Subsequently, we computed the ZT values for these materials in Figure 9. At 900 K, Rb₃OI exhibits the highest ZT value of 1.91 for p-type doping at the carrier concentration of 1 × 10²¹ cm^-3. The carrier scattering rate of R₃OI with a hole doping concentration of 1 × 10²¹ cm^-3 were shown in Supplementary Figure S5. We found that the carrier scattering rate increased with the rise in temperature due to the thermal excitation of carriers and the scattering rate of carriers was mainly contributed by POP scattering.
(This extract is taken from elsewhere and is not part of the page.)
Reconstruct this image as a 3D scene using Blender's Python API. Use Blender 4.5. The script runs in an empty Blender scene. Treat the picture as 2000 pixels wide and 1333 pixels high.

Next, Rb₄OI₂ shows the maximum ZT value of 1.44 in the zz direction, with a p-type doping concentration of 7 × 10²⁰ cm^-3. In this system, the thermoelectric performance of the p-type semiconductor is superior to that of the n-type, which is attributed to the higher PF resulting from the larger Seebeck coefficient (S). Comparing with the ZT values of some inorganic halide perovskites of CsPbI₃ (0.45), CsSnI₃ (0.95), and CsGeI₃ (1.05) [48], Rb₃OI and Rb₄OI₂ have better thermoelectric performance. The results indicate that Rb₃OI and Rb₄OI₂ have promising potential for advanced thermoelectric device applications.